Ethics

guilleku1 Wrote: ------------------------------------------------------- > Analyst should have disclosed Inv. Banking > relationship in presentation? i think yes

These Research Objectivity questions are weird. It gave me a shock at 9am+ Chosen delay and personal trading too. Chose delay because the other 2 doesn’t seem right. Chose personal trading because I didn’t remember anything related to prop trading on the Research Objectivity Standard.

Was it a violation that he used valuation techniques he had learned in his previous employers? I said no because they were not proprietary models, just generic valuation techniques. It was worded quite vaguely however. Anybody else feel like this could as easily be a 2/6 vignette for them as a 5/6?

Carson Wrote: ------------------------------------------------------- > Was it a violation that he used valuation > techniques he had learned in his previous > employers? I said no because they were not > proprietary models, just generic valuation > techniques. > > It was worded quite vaguely however. > > Anybody else feel like this could as easily be a > 2/6 vignette for them as a 5/6? i feel that too. but i dont remember about valuation techniques ??? you must have had a different paper to me.

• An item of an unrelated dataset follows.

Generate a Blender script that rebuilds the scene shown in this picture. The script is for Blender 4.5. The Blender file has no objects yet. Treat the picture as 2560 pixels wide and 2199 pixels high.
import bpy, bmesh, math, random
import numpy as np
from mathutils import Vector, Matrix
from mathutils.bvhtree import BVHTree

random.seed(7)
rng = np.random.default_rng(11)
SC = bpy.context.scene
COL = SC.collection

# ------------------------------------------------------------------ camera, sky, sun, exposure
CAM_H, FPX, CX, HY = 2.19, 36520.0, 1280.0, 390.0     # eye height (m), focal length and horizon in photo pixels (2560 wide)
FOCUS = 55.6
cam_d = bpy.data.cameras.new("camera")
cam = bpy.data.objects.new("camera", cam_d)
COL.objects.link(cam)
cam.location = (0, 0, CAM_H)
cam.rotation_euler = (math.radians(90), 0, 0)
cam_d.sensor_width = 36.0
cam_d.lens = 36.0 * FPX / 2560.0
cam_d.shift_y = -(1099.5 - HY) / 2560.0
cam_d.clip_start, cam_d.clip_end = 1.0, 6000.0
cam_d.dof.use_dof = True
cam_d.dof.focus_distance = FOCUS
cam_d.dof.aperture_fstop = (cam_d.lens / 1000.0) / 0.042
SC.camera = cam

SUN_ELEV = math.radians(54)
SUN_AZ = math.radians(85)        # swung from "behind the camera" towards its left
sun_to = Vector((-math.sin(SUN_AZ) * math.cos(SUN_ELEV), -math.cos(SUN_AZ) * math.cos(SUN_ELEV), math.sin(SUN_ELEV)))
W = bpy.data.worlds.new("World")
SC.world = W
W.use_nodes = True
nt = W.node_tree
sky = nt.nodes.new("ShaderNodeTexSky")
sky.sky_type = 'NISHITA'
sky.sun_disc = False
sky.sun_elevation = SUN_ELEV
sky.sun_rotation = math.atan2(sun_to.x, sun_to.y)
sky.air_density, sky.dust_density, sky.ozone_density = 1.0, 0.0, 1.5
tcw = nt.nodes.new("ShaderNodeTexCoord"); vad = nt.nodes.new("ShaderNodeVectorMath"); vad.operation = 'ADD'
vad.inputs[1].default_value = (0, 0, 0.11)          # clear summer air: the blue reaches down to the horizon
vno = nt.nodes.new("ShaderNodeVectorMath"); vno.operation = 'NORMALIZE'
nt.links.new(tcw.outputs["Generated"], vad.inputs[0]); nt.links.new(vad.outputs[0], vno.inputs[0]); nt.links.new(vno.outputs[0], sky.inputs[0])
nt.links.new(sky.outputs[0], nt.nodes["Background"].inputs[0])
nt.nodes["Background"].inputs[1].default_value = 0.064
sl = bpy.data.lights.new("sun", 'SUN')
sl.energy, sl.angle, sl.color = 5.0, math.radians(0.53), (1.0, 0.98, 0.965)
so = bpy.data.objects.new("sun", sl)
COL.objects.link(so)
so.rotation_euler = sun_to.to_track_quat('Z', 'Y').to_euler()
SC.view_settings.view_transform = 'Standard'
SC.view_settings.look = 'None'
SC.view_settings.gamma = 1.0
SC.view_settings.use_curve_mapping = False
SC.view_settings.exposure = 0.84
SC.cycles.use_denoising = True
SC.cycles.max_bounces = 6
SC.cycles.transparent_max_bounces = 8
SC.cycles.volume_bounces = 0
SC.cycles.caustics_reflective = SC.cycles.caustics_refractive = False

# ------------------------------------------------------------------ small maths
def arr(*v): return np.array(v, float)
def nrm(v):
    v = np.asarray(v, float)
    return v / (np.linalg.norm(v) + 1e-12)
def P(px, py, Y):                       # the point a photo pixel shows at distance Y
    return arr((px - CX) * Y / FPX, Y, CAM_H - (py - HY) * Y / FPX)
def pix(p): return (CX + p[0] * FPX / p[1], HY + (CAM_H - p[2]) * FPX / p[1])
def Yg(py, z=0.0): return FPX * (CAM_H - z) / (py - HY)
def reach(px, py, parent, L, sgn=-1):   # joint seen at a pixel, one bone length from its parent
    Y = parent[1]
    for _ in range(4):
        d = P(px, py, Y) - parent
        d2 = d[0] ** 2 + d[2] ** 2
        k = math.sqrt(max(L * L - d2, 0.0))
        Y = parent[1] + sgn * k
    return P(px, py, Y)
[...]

Valuation technique was correct 100% sure she can use info

woah woah i’m worried now … i swear i dont remember a question about valuation techniques and previous employer ? guilleku, you’re in london too right? does this mean that even in london we had different papers ?

for #6161 takers, there were quite different ethic questions. 1) Can forward an analyst report to IB division with factual info only? 2) Is analyst report compliance with the Standard? The report includes the company mark to market but never exceeded 1%. A. Yes

Yes I was in london… I think that there were definitely different papers for other regions there were some questions I have seen here that were not in London exam. I got 5050/5151 model… There could be diff arranged questions in each location to avoid cheating

delay publishing and the other answer i got is fairness in dealing, it said it reallocated base on manager’s asset value to firm. but say if there was a high risk IPO and if a manager manages a huge retirement fund, then he should not be allocated a huge share of the IPO because they are not suitable for his client. Therefore If i was a small time investor with a big portfolio manager, i will have more chance of getting those IPOs because they are not suitable for his other clients… This doesn’t make sense to me. Therefore i choose fair dealing, they are not dealt fairly depending on who their manager is. I don’t remember the other questions.

#5151, choose: he should send the revised report out. a total guess… :frowning:

I feel you cannot delay publishing… you cannot act on a material non public information and delay a report based on sound fundamentals… If you delay you do the whole analysis again… so it has to be file the report as it is… Delaying expected report gives wrong signals and that is already an action based on non public info… so if you can justify delaying, you can justify changing as well…

delaying means you have more information than the public so you don’t want to act on it, seems reasonable…

tsttse Wrote: ------------------------------------------------------- > delaying means you have more information than the > public so you don’t want to act on it, seems > reasonable… But for the particular question, MNPI isn’t an issue. The analyst was most likely acting on MNPI which the supervisor suspected as well. But the analyst hasn’t admitted that to the supervisor and revised his report on the basis that he has relooked at some information. So from the analyst’s perspective, shouldn’t he publish the report and document the difference of opinion. It is the supervisor’s job to stop it on the basis that she feels that the analyst is acting on MNPI. The analyst is clearly in violation of MNPI but that shouldn’t stop him from following the other standard which states that the analyst should publish the report immediately and document the difference of opinion.

financial_novice Wrote: ------------------------------------------------------- > I feel you cannot delay publishing… you cannot > act on a material non public information and delay > a report based on sound fundamentals… If you > delay you do the whole analysis again… so it > has to be file the report as it is… Delaying > expected report gives wrong signals and that is > already an action based on non public info… so if > you can justify delaying, you can justify changing > as well… But it was the original report that was based on sound fundamentals. Then he changed it on account of overhearing the bid spec. Thus is is an insider. I don’t see how an insider can publish a research report on a company without at least disclosing the conflict in the report. If he published immediately there would be no disclosure that he is in possession of material nonpublic information which is wrong.

i thoguht there was a disclosure that the author holds shares of the said company…

Yes. But there is no disclosure that he is an insider which is a much bigger conflict of interest.

This question was discussed in detail. So far, the intelligent people have said delayed.